‘Miljarden aan corporatiebezit te herfinancieren’

De vernieuwde Woningwet, die naar verwachting morgen door de Tweede Kamer wordt goedgekeurd, gaat er toe leiden dat honderdduizenden woningen van corporaties en grondposities op een andere manier gefinancierd moeten worden.

De vernieuwde Woningwet, die naar verwachting morgen door de Tweede Kamer wordt goedgekeurd, gaat er toe leiden dat honderdduizenden woningen van corporaties en grondposities op een andere manier gefinancierd moeten worden.

Hierdoor ontstaan kansen voor banken die corporatiebezit kunnen herfinancieren en ook mogelijkheden voor binnen- en buitenlandse investeerders die eigen vermogen kunnen verstrekken. Een belangrijk onderdeel van de Herzieningswet is de administratieve of juridische scheiding van Daeb (gereguleerde woningen) en niet-Daeb (vrije sector) bezit. De financiering van deze niet-Daeb woningen inclusief grondposities vallen volgens de herziene Woningwet niet meer onder de borging van het WSW, en dus moet de corporatie op zoek naar een alternatief.

Brede steun
Tijdens het afrondingsdebat over de novelle op de herziene Woningwet werd deze week duidelijk dat minister Stef Blok (Wonen, Rijksdienst) brede steun krijgt voor de wet. Binnen de corporatiesector is te beluisteren dat zeker de grotere corporaties zich nu opmaken voor de impact van de scheiding tussen Daeb en niet-Daeb.

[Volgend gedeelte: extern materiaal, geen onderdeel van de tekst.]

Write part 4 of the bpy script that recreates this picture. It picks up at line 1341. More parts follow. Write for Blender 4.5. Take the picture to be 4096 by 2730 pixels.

Toezichthouder op de corporaties CFV verkende deze zomer de gevolgen en effecten van de administratieve scheiding van het sociale en commerciële vastgoed in de corporatiesector. Uit die verkenning viel op te maken dat van het totale bezit dat de corporatiesector in exploitatie heeft, 6,5% niet-Daeb bezit is, terwijl slechts 1% van het totale bezit ongeborgd gefinancierd is. De omvang van het niet-Daeb bezit, op basis van marktwaarde in verhuurde staat, is bij initiële scheiding € 13,8 mrd. In het scenario dat daarboven 10% van het gereguleerde bezit wordt overgeheveld naar niet-Daeb (als te liberaliseren bezit) bedraagt de omvang van het niet-Daeb bezit € 36,8 mrd, zo stelde het CFV.

Terughoudend
Tot nu toe waren corporaties terughoudend met het afstoten van delen van hun bezit naar de markt. De min of meer gedwongen verkopen van instellingen in financieel zwaar weer (Vestia, WIF) trokken veel aandacht, maar waren in feite een uitzondering. Nederlandse institutionele beleggers, private beleggers en buitenlandse fondsen willen momenteel graag in Nederlandse huurwoningen investeren. Nu de herziene Woningwet door de Kamer lijkt te komen, nemen de mogelijkheden voor investeringen door institutioneel en privaat vermogen toe.

In de markt is te beluisteren dat bestuurders bij grotere corporaties beducht zijn dat corporatiebezit in de handen zou vallen van opportunistische (buitenlandse) beleggers die via forse huurverhogingen en bezuiniging op exploitatiekosten snel geld zouden willen verdienen op de Nederlandse markt. Een oplossing zou kunnen zijn te liberaliseren corporatiebezit te bundelen in fondsen waarin (Nederlandse) institutionele beleggers met een lange termijn beleggingsstrategie zouden kunnen stappen.

Grondposities
Ook voor grondposities van corporaties is de impact van de vernieuwde woningwet groot en ontstaan kansen voor private partijen. In een advies aan brancheorganisatie Aedes stelde adviesbureau Finance Ideas enige maanden geleden dat in de praktijk een zeer groot deel van de grondposities van corporaties niet meer in het gereguleerde segment kunnen vallen. Bijvoorbeeld omdat het bestemmingsplan nog niet is gewijzigd in woondoeleinden, of omdat de vijfjaarstermijn voor realisatie van de plannen niet kan worden gehaald. Ook corporaties die in projecten meer dan 10% niet-daeb willen realiseren, dienen álle grond voor dat project onder te brengen in de niet-daeb tak. Ook hier is vervolgens de vraag hoe deze positie gefinancierd moet worden.